Metallica roared through the '90s with a slew of major albums, from "Load" and "Re-Load" to "S&M," a live album documenting their groundbreaking performance with the San Francisco Symphony. But at the start of the new century, Metallica found itself in the midst of a public-relations debacle after launching a legal offensive against Napster. The controversy raged for more than a year.
The group's current tour with Godsmack, which earlier this month released a new acoustic album, "The Other Side," includes a show Sunday night at 7 at KeyArena. Metallica's concert trek is a follow-up to last year's "Summer Sanitarium" stadium tour with Linkin Park and Limp Bizkit. The high-decibel show appeared last August at Seahawks Stadium.
"We just about scraped even," Ulrich said of the money-losing tour. "With stadium tours, you do them for the vibe and because they're fun and because it's summer. The idea was to get some cool bands together and go out and have a good time. It had an old-school rock-festival vibe. But unless you're like the Rolling Stones and can charge a fortune for tickets, you don't go out on a stadium tour to put your kids through college."
Though the current show is a downsized version of "Santarium," it features a rotating set list of more than 40 songs.

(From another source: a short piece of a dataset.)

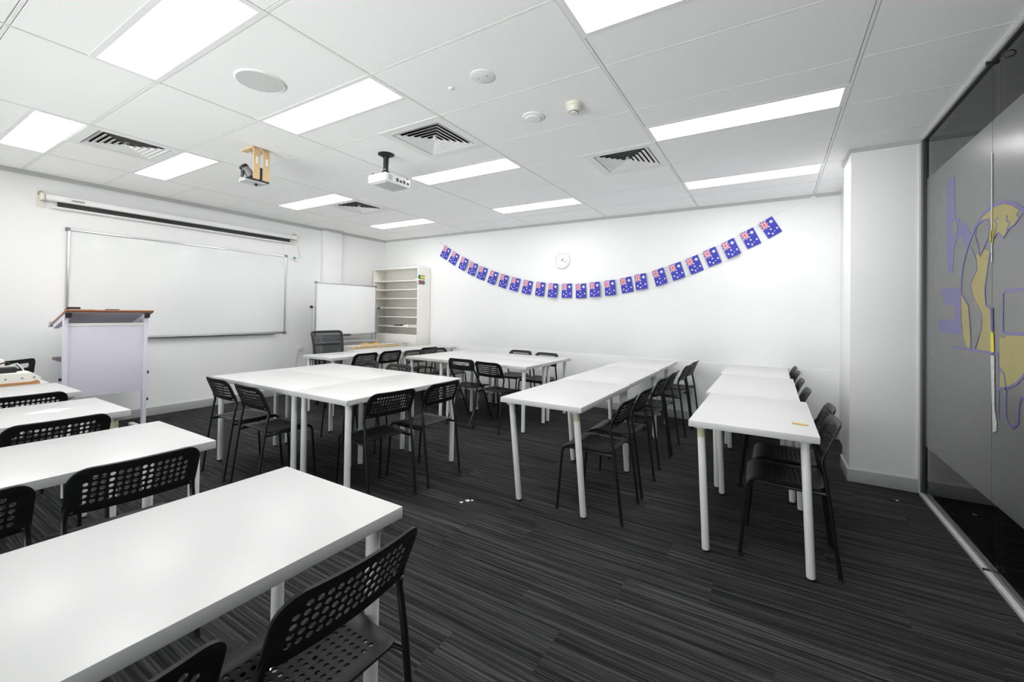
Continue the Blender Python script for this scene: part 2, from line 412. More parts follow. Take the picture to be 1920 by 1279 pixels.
FILM_POLY = {'bar': [(3.869, 2.224), (3.74, 2.223), (3.736, 2.108), (3.724, 1.958), (3.66, 1.939), (3.647, 1.914), (3.587, 1.899), (3.517, 1.858), (3.469, 1.795), (3.5, 1.747), (3.55, 1.714), (3.569, 1.77), (3.61, 1.811), (3.659, 1.828), (3.702, 1.818), (3.743, 1.772), (3.755, 1.693), (3.76, 1.612), (3.847, 1.62), (3.848, 1.701), (3.88, 1.712), (3.881, 2.044)], 'bar_hole': [(3.677, 1.883), (3.68, 1.866), (3.69, 1.854), (3.705, 1.846), (3.723, 1.846), (3.741, 1.852), (3.756, 1.865), (3.767, 1.881), (3.771, 1.9), (3.767, 1.917), (3.757, 1.929), (3.742, 1.936), (3.724, 1.937), (3.706, 1.93), (3.691, 1.917), (3.681, 1.901)], 'base_upper': [(3.995, 1.48), (3.965, 1.519), (3.799, 1.52), (3.626, 1.516), (3.624, 1.323), (3.738, 1.322), (3.734, 1.405), (3.905, 1.417), (3.929, 1.467)], 'base_lower': [(4.046, 1.316), (3.624, 1.323), (3.597, 1.228), (4.045, 1.233)], 'land_north': [(3.38, 1.852), (3.326, 1.879), (3.262, 1.896), (3.189, 1.909), (3.124, 1.906), (3.042, 1.89), (2.964, 1.861), (2.913, 1.832), (2.939, 1.813), (2.913, 1.797), (2.956, 1.765), (3.002, 1.768), (3.033, 1.744), (3.068, 1.727), (3.128, 1.766), (3.175, 1.736), (3.22, 1.724), (3.233, 1.745), (3.221, 1.823), (3.236, 1.851), (3.287, 1.862), (3.346, 1.854)], 'land_africa': [(3.396, 1.695), (3.344, 1.667), (3.285, 1.698), (3.229, 1.684), (3.219, 1.664), (3.237, 1.611), (3.259, 1.541), (3.289, 1.462), (3.264, 1.389), (3.199, 1.373), (3.188, 1.319), (3.177, 1.242), (3.183, 1.153), (3.391, 1.154), (3.321, 1.269), (3.312, 1.319), (3.328, 1.349), (3.425, 1.417), (3.453, 1.47), (3.475, 1.523), (3.437, 1.563), (3.384, 1.601), (3.389, 1.652)], 'land_west': [(3.623, 1.473), (3.57, 1.43), (3.506, 1.402), (3.501, 1.35), (3.489, 1.265), (3.472, 1.154), (3.533, 1.157), (3.587, 1.227), (3.612, 1.308)], 'land_lower': [(3.108, 1.235), (3.054, 1.228), (3.03, 1.247), (2.841, 1.251), (2.84, 1.089), (2.93, 1.027), (3.028, 0.992), (3.106, 0.98)]}
FILM_LINE = {'globe_arc': ([(3.626, 1.473), (3.622, 1.559), (3.591, 1.656), (3.516, 1.754), (3.418, 1.838), (3.316, 1.89), (3.194, 1.913), (3.066, 1.906), (2.957, 1.872), (2.878, 1.828), (2.85, 1.81)], 0.019), 'coast_a': ([(3.397, 1.838), (3.417, 1.791), (3.375, 1.734), (3.344, 1.667), (3.286, 1.721), (3.248, 1.748), (3.221, 1.815), (3.239, 1.854), (3.316, 1.861), (3.372, 1.851)], 0.009), 'coast_b': ([(3.482, 1.74), (3.438, 1.7), (3.395, 1.652), (3.384, 1.601), (3.437, 1.563), (3.475, 1.523), (3.446, 1.452), (3.393, 1.408), (3.32, 1.349), (3.327, 1.269), (3.412, 1.157)], 0.009), 'coast_c': ([(3.22, 1.672), (3.252, 1.588), (3.284, 1.478), (3.27, 1.397), (3.199, 1.376)], 0.01), 'coast_d': ([(3.618, 1.473), (3.512, 1.402), (3.496, 1.341), (3.473, 1.24), (3.472, 1.154)], 0.009), 'coast_e': ([(2.878, 1.811), (2.956, 1.77), (3.009, 1.762), (3.065, 1.727), (3.132, 1.764), (3.175, 1.736), (3.14, 1.808), (3.167, 1.836), (3.124, 1.835)], 0.009), 'coast_f': ([(3.025, 1.83), (3.036, 1.811), (3.002, 1.789), (3.033, 1.755)], 0.012), 'globe_base': ([(3.768, 1.144), (3.476, 1.148), (3.128, 1.148)], 0.014), 'screen_edge': ([(2.842, 1.461), (3.031, 1.463), (3.07, 1.45), (3.072, 1.262), (3.03, 1.254), (2.841, 1.257)], 0.016), 'side_line': ([(3.121, 1.148), (3.113, 0.988), (3.115, 0.829)], 0.016), 'cable': ([(3.107, 1.079), (3.057, 1.054), (3.036, 0.998), (3.036, 0.86), (3.009, 0.822), (2.959, 0.812), (2.914, 0.842), (2.903, 0.934), (2.881, 0.968), (2.84, 0.966)], 0.013), 'low_arc': ([(2.84, 1.086), (2.93, 1.023), (3.028, 0.988), (3.106, 0.975)], 0.014)}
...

"We do a different show every night," Ulrich said. "In the past, sometimes we'd get stuck in the sameness of it. Every night for six months, we'd play the same show. If you wanted to put a different song in there, you had to give the lighting director three days' notice so he could program it into the computer.
"Now we put together a different set list every night. It keeps it fresher for us. We've been playing songs we've never played before. We have a little practice room where we get together for about 30 minutes to fumble our way through whatever new songs we're trying to play that night."
The tour supports the group's 2003 album, "St. Anger," a powerful CD that has received mixed reviews from fans.
"Some people were overwhelmed by it," Ulrich said with a chuckle. "I can see now that for people who knew Metallica through the simpler stuff, 'St. Anger' can be a pretty challenging record. But I'm proud of it, and proud that we stuck with it and didn't pussy out. A couple times in the past when we set out to make some aggressive stuff, we kind of watered it down. I'm glad we didn't do that.
" '... And Justice for All' is one of the cornerstones of the band's career. But next to it, 'St. Anger' sounds like 'Dark Side of the Moon.' It'll be interesting to see what people think of the record five or 10 years from now. There are people who think it's just a little ahead of its time."
This summer, Metallica fans can look forward to a provocative documentary film, "Metallica: Some Kind of Monster," chronicling the internal struggles -- including Hetfield's substance-abuse problems, his rivalry with Ulrich and the departure of bassist Jason Newstad -- that preceded the release of the cathartic "St. Anger."
"It's about a band in turmoil and how the group pulls itself together and gets out of that turmoil. You're going to see some things in this movie that you probably haven't seen in a lot of movies about rock bands," Ulrich said. "The film puts you right in the thick of things. You're pretty close to the action."
The film offers a candid look at the breakdown between Ulrich and Hetfield.
"We were fighting for pole position," Ulrich said. "We have two incredibly different personalities, and each of us was trying to control everything. There was a lot of fighting and insecurity issues. When he and I were in a room alone together, there were never any problems. It was always when we were in a room with other people and both of us would try to take over. So there was a lot of stuff that kept mounting and mounting and never got resolved."